Y en lo que a la protección de la propiedad respecta, el Estado se muestra activo, pero en sentido inverso, ya que por lo general no nos cuida, sino que “nos atropella”. Dicho de una manera impropiamente incorrecta, pero que sirve para describir una situación real, debemos admitir que el “Estado nos roba”, y que sobrevive a pesar de “su impotencia”, gracias a esos latrocinios.

Lo hace así, apelando a “el impuesto inflacionario”, vinculado con esa emisión desbocada de billetes, que como es sabido castiga en mayor medida a los más pobres y a los jubilados, por ser los que están más desprotegidos contra ese disloque.
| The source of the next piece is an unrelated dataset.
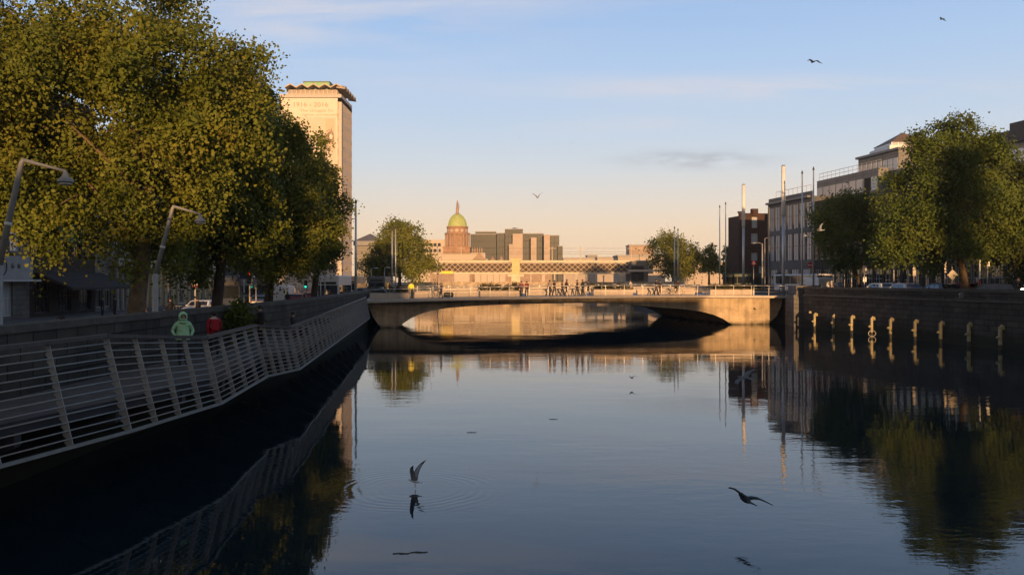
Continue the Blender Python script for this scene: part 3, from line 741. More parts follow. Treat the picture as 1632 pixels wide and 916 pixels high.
def water_mat():
    m = bpy.data.materials.new('river_water'); n, l = nt(m); b = n['Principled BSDF']
    b.inputs['Base Color'].default_value = (.005,.015,.020,1); b.inputs['Roughness'].default_value = .015
    b.inputs['IOR'].default_value = 1.36; b.inputs['Specular IOR Level'].default_value = .5
    g = n.new('ShaderNodeNewGeometry'); sp = n.new('ShaderNodeSeparateXYZ'); l.new(g.outputs['Position'], sp.inputs[0])
    def noise(sx, sy, det, rot=0.12):
        mp = n.new('ShaderNodeMapping'); mp.inputs['Scale'].default_value = (sx, sy, 1); mp.inputs['Rotation'].default_value = (0,0,rot)
        l.new(g.outputs['Position'], mp.inputs['Vector'])
        t = n.new('ShaderNodeTexNoise'); t.inputs['Scale'].default_value = 1; t.inputs['Detail'].default_value = det; t.inputs['Roughness'].default_value = .5
        l.new(mp.outputs[0], t.inputs['Vector']); return t.outputs['Fac']
    def math_(op, a, b_=None, c=None):
        q = n.new('ShaderNodeMath'); q.operation = op
        for i, x in enumerate((a, b_, c)):
            if x is None: continue
            if isinstance(x, (int, float)): q.inputs[i].default_value = x
            else: l.new(x, q.inputs[i])
        return q.outputs[0]
    big = math_('MULTIPLY', noise(.16,.30,2), .013)
    mid = math_('MULTIPLY', noise(1.1,2.2,3), .0031)
    fine = math_('MULTIPLY', noise(4.5,8,2,-.2), .0007)
    patch = n.new('ShaderNodeMapRange'); patch.inputs['From Min'].default_value = .42; patch.inputs['From Max'].default_value = .62
    patch.inputs['To Min'].default_value = .35; patch.inputs['To Max'].default_value = 2.2
    l.new(noise(.03,.075,2), patch.inputs['Value'])
    h = math_('ADD', big, math_('MULTIPLY', math_('ADD', mid, fine), patch.outputs[0]))
    # rings spreading where the gull dips its feet
    gx, gy = -2.35, 20.1
    dx = math_('SUBTRACT', sp.outputs['X'], gx); dy = math_('SUBTRACT', sp.outputs['Y'], gy)
    r = math_('SQRT', math_('ADD', math_('MULTIPLY', dx, dx), math_('MULTIPLY', dy, dy)))
    r = math_('ADD', r, math_('MULTIPLY', noise(.9,.9,3), .34)); r = math_('SUBTRACT', r, .17)
    wv = math_('SINE', math_('MULTIPLY', r, 2*math.pi/.24))
    q1 = math_('DIVIDE', math_('SUBTRACT', r, 1.55), .62)
    env = math_('EXPONENT', math_('MULTIPLY', math_('MULTIPLY', q1, q1), -1.0))
    h = math_('ADD', h, math_('MULTIPLY', math_('MULTIPLY', math_('MULTIPLY', wv, env), math_('MULTIPLY', noise(.5,.7,2,.6), 2.0)), .00075))
    bp = n.new('ShaderNodeBump'); bp.inputs['Strength'].default_value = 1; bp.inputs['Distance'].default_value = 1.0
    l.new(h, bp.inputs['Height']); l.new(bp.outputs['Normal'], b.inputs['Normal'])
    return m
w = MB(); w.quad((-400,-340,0),(400,-340,0),(400,1500,0),(-400,1500,0))
tag(w.build('river_water', water_mat()), kind='structure')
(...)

Y por supuesto, con una presión tributaria, que dicen los que saben que hace que al menos los primeros seis meses del año -por lo que su importe representa- trabajemos los que tenemos la fortuna de contar con él, para el Estado.

Impuestos a los que se califican de confiscatorios, pero en muchas ocasiones resultan mucho más que eso, en la medida de que son “apropiaciones” de bienes privados por parte del Estado, como ha sucedido con los ahorros de particulares en los fondos privados de pensiones, o como lo que se intentó hacer con muchas empresas de las que se ha apropiado, sin tener presente la necesidad de ley expropiatoria y pago de indemnización previa.

Una situación que llega al extremo en el caso de nuestros chacareros, donde se lo ve al Estado dando la impresión de estar matando una “gallina de oro”, ya que comienza por castigarlo con una cotización tramposa del dólar con el cual se calcula el precio de los productos que exporta, para después terminar aplicando “retenciones”, sobre ese monto ya esquilmado que aquellos reciben.

Pero el Estado en un sentido que tiene poco de eufemístico, no solo nos roba, sino que se nuestra impotente, cuando no da la impresión de proteger y hasta promocionar, tanto a los que se embarcan en pequeñas raterías, como a hampones con aspiraciones infinitamente mayores.

Ya se habrán percatado nuestros lectores, del hecho que estamos metiendo en la misma bolsa a todos los ladrones, desde aquellos que se contentan con el arrebato de un celular o una cartera, pasando por otros afectos a la intrusión en cajas fuetes, donde estaban depositadas sumas millonarias de dinero, hasta algo que ahora parece haberse hasta institucionalizado, como es la toma de tierras, en manadas organizadas con disciplina militar y asistencia técnica voluntaria.

Algo que lleva a pensar que estamos llegando, como consecuencia de ese Estado que dice ser presente pero al que lo vemos más que todo impotente; ya que se lo ve considerando que lo que es delito en el caso que sea cometido por una o un grupo reducido de personas, deja de serlo cuando su autor es una patota que al menos da la impresión de ser muy numerosa, aunque no lo sea estruendosa.

Concluimos, admitiendo que todo lo dicho es archisabido. Pero también, que de vez en cuando no viene mal echar una mirada al cuadro completo.